The Huntingtonian I know best is my fishing buddy, Rex, who has farmed near Huntington all his life.

Of all the people I know, Rex may the most level-headed. The ups and downs of farming — which are controlled by such imponderables as temperature, rainfall and grain prices — would drive me crazy, but Rex takes as it comes, accepting both the good and the bad with a shrug and a smile.

So when Huntington was in the news recently for an event that most would find difficult to swallow, I used Rex as my yardstick for the sensibility of those who witnessed something odd in the sky above the city of 2,000.

On Jan. 4, The Herald-Press of Huntington reported the three Huntington police officers saw an object they couldn't identify hovering over SS. Peter and Paul Catholic Church at 2:30 p.m., Dec. 26. It was flying low enough that one thought it might strike the church steeple, but it shot away north after hovering for 30 to 45 seconds.

The officers described the object as big, circular and dome-shaped, but without the "hump" in the middle typical of 1950s flying saucer descriptions.

They kept the story of what they'd seen to themselves, fearing people would think them daft, until curiosity got the better of them. They went public with the story, wondering if anyone else had seen the same thing.

When I read the story off The Associated Press wire, I called Rex to see if he'd had a close encounter. Nope, he said, he hadn't seen a thing, nor had anyone else he knew.

He told me that there the folks in town weren't unduly distressed about the event. Maybe they figure that if whatever it was doesn't start carving circles in their crops, it's not worth much discussion.

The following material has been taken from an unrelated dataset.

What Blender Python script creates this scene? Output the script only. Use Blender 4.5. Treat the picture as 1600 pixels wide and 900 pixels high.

Cindy Klepper, the newspaper's city editor, wrote a follow-up to the original story after three investigators from the Mutual UFO Network came to town. They discounted one suggested explanation, that what the officers saw was a "Hoverdisc," a table-sized toy that is filled with helium and set adrift.

"It's not a balloon of any kind," MUFON representative Roger Sugden told Klepper. "Whichever way the wind was blowing, it wouldn't have stopped, tumbled and moved off."

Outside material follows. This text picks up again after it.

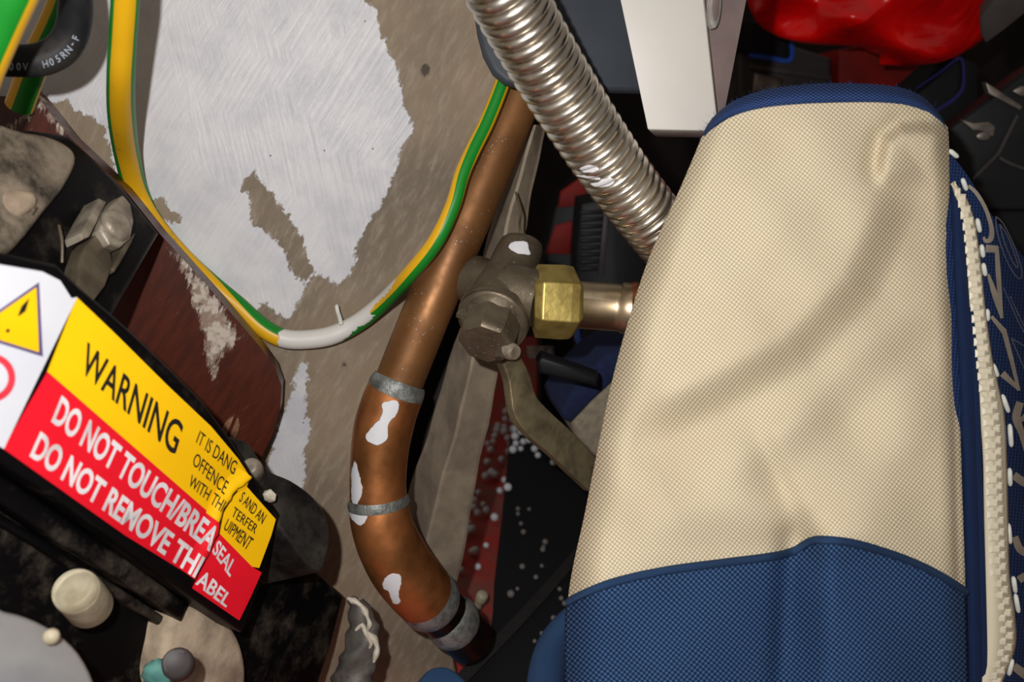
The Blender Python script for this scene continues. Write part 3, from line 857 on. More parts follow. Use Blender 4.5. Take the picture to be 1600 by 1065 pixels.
# thin drip of wire above the cap
tube('wire_tail', [(816, 376, 0.487, 3), (812, 352, 0.49, 2), (814, 330, 0.497, 2), (806, 300, 0.503, 2)], M_LEVER, valve, n=4, seg=8)

# ------------------------------------------------------------------ green and yellow earth cables, black flex
def wd(x, y, off): return WALL.d(x, y, off) if off >= 0 else -off
cp = [(250, -420, 0.16, 20), (222, -240, 0.155, 20.5), (203, -110, 0.145, 21), (196, -50, 0.136, 21), (196, -5, 0.128, 21), (192, 60, 0.115, 20.5), (189, 120, 0.10, 20.5), (190, 180, 0.070, 20.5), (198, 240, 0.030, 19), (213, 298, 0.0085, 17.5), (238, 346, 0.0075, 16), (284, 400, 0.0062, 15), (330, 443, 0.0062, 15), (371, 477, 0.0065, 15), (408, 510, 0.008, 15), (442, 528, 0.009, 15), (480, 530, 0.010, 15), (520, 523, 0.011, 15), (560, 503, 0.013, 14), (600, 470, -0.510, 13), (640, 428, -0.480, 12.5), (680, 378, -0.468, 12.5), (707, 322, -0.466, 12), (722, 272, -0.467, 12), (740, 232, -0.469, 12), (761, 190, -0.471, 12), (782, 138, -0.4715, 12), (795, 100, -0.4715, 12)]
tw = [0, 0, 0, 0, 0, 0, -0.05, -0.05, 0.0, 0.1, 0.4, 0.6, 0.1, -0.5, -0.7, -0.7, -0.7, -0.7, 0.7, 0.75, 0.8, 0.9, 1.1, 1.3, 1.5, 1.57, 1.57, 1.57]
earth = tube('earth_cable', [(x, y, wd(x, y, o), r) for x, y, o, r in cp], M_GY, None, n=10, seg=40, twist=tw,
     paint=[[(434, 540), (443, 514), (500, 508), (545, 492), (575, 470), (600, 440), (612, 434), (619, 438), (600, 462), (578, 486), (585, 496), (560, 512), (538, 530), (500, 552), (440, 552)]])
tag(earth, 'green and yellow earth cable looping across the painted wall with a white paint smear', 'cable')
tube('paint_drip', [(533, 507, wd(533, 507, 0.018), 3.5), (531, 497, wd(531, 497, 0.017), 3.5), (528, 488, wd(528, 488, 0.016), 3.2), (526, 478, wd(526, 478, 0.015), 3), (525, 476, wd(525, 476, 0.015), 1.5)], M_STITCH, earth, n=4, seg=10)
thick = tube('earth_cable', [(230, -420, 0.27, 36), (150, -270, 0.275, 36), (52, -85, 0.285, 36), (20, -15, 0.29, 36), (-4, 37, 0.295, 36), (-32, 100, 0.30, 36), (-68, 190, 0.31, 35), (-150, 280, 0.31, 35), (-330, 430, 0.31, 35)], M_GY, None, n=8, seg=40, twist=[1.57] * 9, paint=NOP)
tag(thick, 'thick bright green and yellow cable nearest the lens above the black flex', 'cable')
thin = tube('earth_cable', [(160, -420, 0.39, 20), (124, -160, 0.395, 20), (104, -30, 0.40, 20), (96, 5, 0.402, 20), (82, 40, 0.405, 20), (62, 82, 0.41, 20), (46, 122, 0.42, 20), (30, 165, 0.43, 20)], M_GY, None, n=8, seg=32, twist=[1.9] * 8, paint=NOP)
tag(thin, 'green and yellow cable passing behind the black rubber flex', 'cable')
FX = [(60, -420, 0.39, 25), (84, -220, 0.382, 25), (104, -100, 0.374, 25), (112, -60, 0.372, 25), (117, -15, 0.37, 25), (118, 20, 0.368, 25), (111, 54, 0.366, 25), (92, 80, 0.364, 25), (62, 93, 0.362, 25), (28, 95, 0.36, 24.5), (-12, 94, 0.36, 24), (-60, 92, 0.36, 24)]
flex = tube('rubber_flex', FX, M_RUBBER, None, n=8, seg=32)
tag(flex, 'black rubber sheathed flex bent into a loop with pale printed lettering', 'cable')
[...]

An Internet search turned up a couple of interesting side notes.

An Indianapolis man reported to Whitley Streiber's Unknown Country Web site (2) that he and two other people spotted six red and white objects pass over downtown Indianapolis about seven hours after the Huntington object was seen.

Stranger still, a Google (2) search using the terms "Huntington Indiana UFO" turned up a game called "UFO Attack" on the Web site.

I contacted the Bill Holden, a Web designer who built and maintains the site, who said UFO Attack and other games had been on his site for some time. A few hours later he reported that his site had received 80 hits for UFO searches over two days.

Spotting an opportunity, he put the headline "SAVE HUNTINGTON" on the game and put a note that "The out-of-town newspapers" had been contacting him for information on the sighting.

I've been called many things in my life, but "out-of-town newspapers" is a new one.